** START **
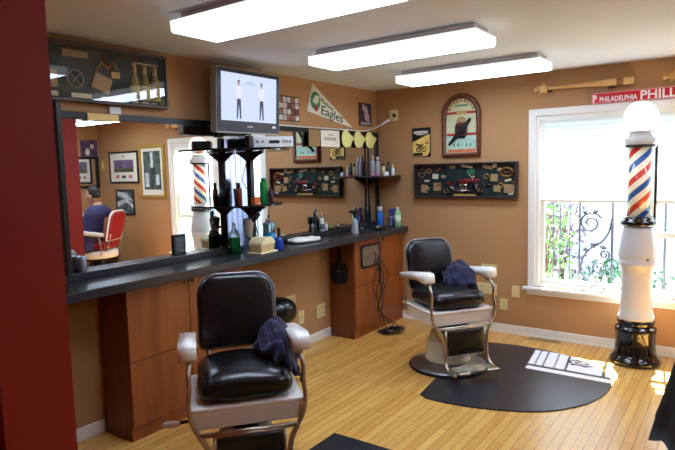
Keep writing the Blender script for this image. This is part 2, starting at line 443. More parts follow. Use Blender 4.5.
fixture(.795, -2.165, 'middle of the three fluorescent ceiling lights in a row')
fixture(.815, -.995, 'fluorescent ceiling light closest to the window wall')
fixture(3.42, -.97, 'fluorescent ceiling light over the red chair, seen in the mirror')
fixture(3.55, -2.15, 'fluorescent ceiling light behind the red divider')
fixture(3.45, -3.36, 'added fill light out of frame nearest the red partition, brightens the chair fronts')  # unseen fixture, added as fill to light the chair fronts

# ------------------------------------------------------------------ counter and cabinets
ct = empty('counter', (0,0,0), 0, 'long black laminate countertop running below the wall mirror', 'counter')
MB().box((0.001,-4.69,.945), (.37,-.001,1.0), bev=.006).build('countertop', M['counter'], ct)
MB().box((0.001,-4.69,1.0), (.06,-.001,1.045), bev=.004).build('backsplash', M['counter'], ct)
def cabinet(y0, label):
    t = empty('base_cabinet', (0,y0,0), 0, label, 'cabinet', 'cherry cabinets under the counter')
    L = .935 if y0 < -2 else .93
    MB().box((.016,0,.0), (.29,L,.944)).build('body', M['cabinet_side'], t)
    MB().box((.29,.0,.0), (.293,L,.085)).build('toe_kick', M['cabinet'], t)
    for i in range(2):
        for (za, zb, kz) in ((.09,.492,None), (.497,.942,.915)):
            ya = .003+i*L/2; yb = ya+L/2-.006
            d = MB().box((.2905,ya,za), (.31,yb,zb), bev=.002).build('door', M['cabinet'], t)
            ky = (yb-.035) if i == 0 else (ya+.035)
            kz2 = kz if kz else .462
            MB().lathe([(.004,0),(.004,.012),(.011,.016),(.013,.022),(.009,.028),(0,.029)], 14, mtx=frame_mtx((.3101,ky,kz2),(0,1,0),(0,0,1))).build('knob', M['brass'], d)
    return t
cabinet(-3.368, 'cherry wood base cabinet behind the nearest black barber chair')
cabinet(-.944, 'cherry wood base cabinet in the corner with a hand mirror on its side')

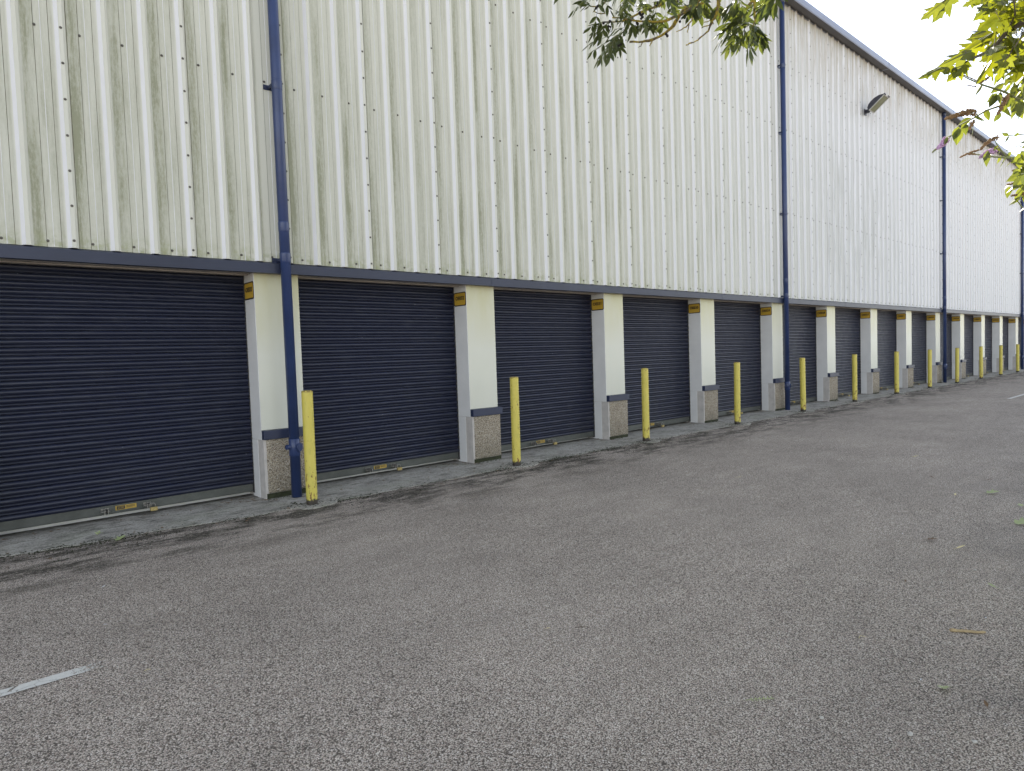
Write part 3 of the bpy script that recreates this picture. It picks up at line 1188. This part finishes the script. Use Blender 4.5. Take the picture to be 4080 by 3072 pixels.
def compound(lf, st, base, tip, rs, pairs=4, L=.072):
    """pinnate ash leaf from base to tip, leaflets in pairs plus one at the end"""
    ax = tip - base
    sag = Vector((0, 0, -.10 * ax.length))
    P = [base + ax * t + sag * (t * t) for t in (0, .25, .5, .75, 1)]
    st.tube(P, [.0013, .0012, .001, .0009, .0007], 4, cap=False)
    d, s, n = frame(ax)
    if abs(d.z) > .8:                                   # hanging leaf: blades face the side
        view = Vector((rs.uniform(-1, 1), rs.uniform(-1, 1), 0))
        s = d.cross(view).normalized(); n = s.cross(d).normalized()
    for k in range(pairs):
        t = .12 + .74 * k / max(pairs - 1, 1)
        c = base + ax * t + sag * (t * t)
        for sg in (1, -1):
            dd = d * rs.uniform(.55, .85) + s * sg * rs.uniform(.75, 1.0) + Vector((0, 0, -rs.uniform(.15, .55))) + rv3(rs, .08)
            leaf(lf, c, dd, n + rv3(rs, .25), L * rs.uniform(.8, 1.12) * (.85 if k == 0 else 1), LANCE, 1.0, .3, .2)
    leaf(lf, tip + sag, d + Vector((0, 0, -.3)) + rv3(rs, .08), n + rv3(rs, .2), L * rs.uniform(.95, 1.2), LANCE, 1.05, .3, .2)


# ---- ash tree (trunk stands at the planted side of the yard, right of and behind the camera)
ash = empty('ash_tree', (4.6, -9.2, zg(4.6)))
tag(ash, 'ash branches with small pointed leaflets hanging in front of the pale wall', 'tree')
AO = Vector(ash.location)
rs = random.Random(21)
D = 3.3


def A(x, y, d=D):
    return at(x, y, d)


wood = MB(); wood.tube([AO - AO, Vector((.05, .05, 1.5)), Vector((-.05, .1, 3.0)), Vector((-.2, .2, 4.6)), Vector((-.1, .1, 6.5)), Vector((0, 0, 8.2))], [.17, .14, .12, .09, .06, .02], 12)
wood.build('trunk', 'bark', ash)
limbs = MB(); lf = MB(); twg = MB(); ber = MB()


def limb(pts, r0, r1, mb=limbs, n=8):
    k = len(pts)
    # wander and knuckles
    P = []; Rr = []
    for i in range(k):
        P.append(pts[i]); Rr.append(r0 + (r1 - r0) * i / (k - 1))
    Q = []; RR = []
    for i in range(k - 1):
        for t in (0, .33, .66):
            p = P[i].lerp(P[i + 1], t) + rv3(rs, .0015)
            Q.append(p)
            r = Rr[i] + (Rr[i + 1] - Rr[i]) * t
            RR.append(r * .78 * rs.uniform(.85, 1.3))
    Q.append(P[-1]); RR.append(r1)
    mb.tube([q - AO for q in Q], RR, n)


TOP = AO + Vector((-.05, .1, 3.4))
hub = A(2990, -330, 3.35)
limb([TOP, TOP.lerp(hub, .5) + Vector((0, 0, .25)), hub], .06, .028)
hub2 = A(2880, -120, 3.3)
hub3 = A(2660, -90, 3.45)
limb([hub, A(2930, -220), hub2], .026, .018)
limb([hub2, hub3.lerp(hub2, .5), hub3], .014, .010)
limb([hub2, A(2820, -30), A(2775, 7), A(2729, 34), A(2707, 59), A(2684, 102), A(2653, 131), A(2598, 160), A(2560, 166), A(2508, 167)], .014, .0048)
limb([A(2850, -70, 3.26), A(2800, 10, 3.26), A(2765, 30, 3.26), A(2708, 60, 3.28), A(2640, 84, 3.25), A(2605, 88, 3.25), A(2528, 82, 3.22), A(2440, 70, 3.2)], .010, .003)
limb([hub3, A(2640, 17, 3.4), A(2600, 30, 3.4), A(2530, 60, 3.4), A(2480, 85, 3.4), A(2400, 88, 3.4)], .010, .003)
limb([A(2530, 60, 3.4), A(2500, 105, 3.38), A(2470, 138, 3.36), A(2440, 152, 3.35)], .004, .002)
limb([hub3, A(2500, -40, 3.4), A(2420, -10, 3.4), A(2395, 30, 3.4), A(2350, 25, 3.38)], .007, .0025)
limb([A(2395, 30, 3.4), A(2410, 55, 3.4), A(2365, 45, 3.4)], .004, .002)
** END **
What is expected: Repeat the records above exactly, leaving out any pictures they contain.

Expected answer:
Keep writing the Blender script for this image. This is part 2, starting at line 443. More parts follow. Use Blender 4.5.
fixture(.795, -2.165, 'middle of the three fluorescent ceiling lights in a row')
fixture(.815, -.995, 'fluorescent ceiling light closest to the window wall')
fixture(3.42, -.97, 'fluorescent ceiling light over the red chair, seen in the mirror')
fixture(3.55, -2.15, 'fluorescent ceiling light behind the red divider')
fixture(3.45, -3.36, 'added fill light out of frame nearest the red partition, brightens the chair fronts')  # unseen fixture, added as fill to light the chair fronts

# ------------------------------------------------------------------ counter and cabinets
ct = empty('counter', (0,0,0), 0, 'long black laminate countertop running below the wall mirror', 'counter')
MB().box((0.001,-4.69,.945), (.37,-.001,1.0), bev=.006).build('countertop', M['counter'], ct)
MB().box((0.001,-4.69,1.0), (.06,-.001,1.045), bev=.004).build('backsplash', M['counter'], ct)
def cabinet(y0, label):
    t = empty('base_cabinet', (0,y0,0), 0, label, 'cabinet', 'cherry cabinets under the counter')
    L = .935 if y0 < -2 else .93
    MB().box((.016,0,.0), (.29,L,.944)).build('body', M['cabinet_side'], t)
    MB().box((.29,.0,.0), (.293,L,.085)).build('toe_kick', M['cabinet'], t)
    for i in range(2):
        for (za, zb, kz) in ((.09,.492,None), (.497,.942,.915)):
            ya = .003+i*L/2; yb = ya+L/2-.006
            d = MB().box((.2905,ya,za), (.31,yb,zb), bev=.002).build('door', M['cabinet'], t)
            ky = (yb-.035) if i == 0 else (ya+.035)
            kz2 = kz if kz else .462
            MB().lathe([(.004,0),(.004,.012),(.011,.016),(.013,.022),(.009,.028),(0,.029)], 14, mtx=frame_mtx((.3101,ky,kz2),(0,1,0),(0,0,1))).build('knob', M['brass'], d)
    return t
cabinet(-3.368, 'cherry wood base cabinet behind the nearest black barber chair')
cabinet(-.944, 'cherry wood base cabinet in the corner with a hand mirror on its side')

Write part 3 of the bpy script that recreates this picture. It picks up at line 1188. This part finishes the script. Use Blender 4.5. Take the picture to be 4080 by 3072 pixels.
def compound(lf, st, base, tip, rs, pairs=4, L=.072):
    """pinnate ash leaf from base to tip, leaflets in pairs plus one at the end"""
    ax = tip - base
    sag = Vector((0, 0, -.10 * ax.length))
    P = [base + ax * t + sag * (t * t) for t in (0, .25, .5, .75, 1)]
    st.tube(P, [.0013, .0012, .001, .0009, .0007], 4, cap=False)
    d, s, n = frame(ax)
    if abs(d.z) > .8:                                   # hanging leaf: blades face the side
        view = Vector((rs.uniform(-1, 1), rs.uniform(-1, 1), 0))
        s = d.cross(view).normalized(); n = s.cross(d).normalized()
    for k in range(pairs):
        t = .12 + .74 * k / max(pairs - 1, 1)
        c = base + ax * t + sag * (t * t)
        for sg in (1, -1):
            dd = d * rs.uniform(.55, .85) + s * sg * rs.uniform(.75, 1.0) + Vector((0, 0, -rs.uniform(.15, .55))) + rv3(rs, .08)
            leaf(lf, c, dd, n + rv3(rs, .25), L * rs.uniform(.8, 1.12) * (.85 if k == 0 else 1), LANCE, 1.0, .3, .2)
    leaf(lf, tip + sag, d + Vector((0, 0, -.3)) + rv3(rs, .08), n + rv3(rs, .2), L * rs.uniform(.95, 1.2), LANCE, 1.05, .3, .2)


# ---- ash tree (trunk stands at the planted side of the yard, right of and behind the camera)
ash = empty('ash_tree', (4.6, -9.2, zg(4.6)))
tag(ash, 'ash branches with small pointed leaflets hanging in front of the pale wall', 'tree')
AO = Vector(ash.location)
rs = random.Random(21)
D = 3.3


def A(x, y, d=D):
    return at(x, y, d)


wood = MB(); wood.tube([AO - AO, Vector((.05, .05, 1.5)), Vector((-.05, .1, 3.0)), Vector((-.2, .2, 4.6)), Vector((-.1, .1, 6.5)), Vector((0, 0, 8.2))], [.17, .14, .12, .09, .06, .02], 12)
wood.build('trunk', 'bark', ash)
limbs = MB(); lf = MB(); twg = MB(); ber = MB()


def limb(pts, r0, r1, mb=limbs, n=8):
    k = len(pts)
    # wander and knuckles
    P = []; Rr = []
    for i in range(k):
        P.append(pts[i]); Rr.append(r0 + (r1 - r0) * i / (k - 1))
    Q = []; RR = []
    for i in range(k - 1):
        for t in (0, .33, .66):
            p = P[i].lerp(P[i + 1], t) + rv3(rs, .0015)
            Q.append(p)
            r = Rr[i] + (Rr[i + 1] - Rr[i]) * t
            RR.append(r * .78 * rs.uniform(.85, 1.3))
    Q.append(P[-1]); RR.append(r1)
    mb.tube([q - AO for q in Q], RR, n)


TOP = AO + Vector((-.05, .1, 3.4))
hub = A(2990, -330, 3.35)
limb([TOP, TOP.lerp(hub, .5) + Vector((0, 0, .25)), hub], .06, .028)
hub2 = A(2880, -120, 3.3)
hub3 = A(2660, -90, 3.45)
limb([hub, A(2930, -220), hub2], .026, .018)
limb([hub2, hub3.lerp(hub2, .5), hub3], .014, .010)
limb([hub2, A(2820, -30), A(2775, 7), A(2729, 34), A(2707, 59), A(2684, 102), A(2653, 131), A(2598, 160), A(2560, 166), A(2508, 167)], .014, .0048)
limb([A(2850, -70, 3.26), A(2800, 10, 3.26), A(2765, 30, 3.26), A(2708, 60, 3.28), A(2640, 84, 3.25), A(2605, 88, 3.25), A(2528, 82, 3.22), A(2440, 70, 3.2)], .010, .003)
limb([hub3, A(2640, 17, 3.4), A(2600, 30, 3.4), A(2530, 60, 3.4), A(2480, 85, 3.4), A(2400, 88, 3.4)], .010, .003)
limb([A(2530, 60, 3.4), A(2500, 105, 3.38), A(2470, 138, 3.36), A(2440, 152, 3.35)], .004, .002)
limb([hub3, A(2500, -40, 3.4), A(2420, -10, 3.4), A(2395, 30, 3.4), A(2350, 25, 3.38)], .007, .0025)
limb([A(2395, 30, 3.4), A(2410, 55, 3.4), A(2365, 45, 3.4)], .004, .002)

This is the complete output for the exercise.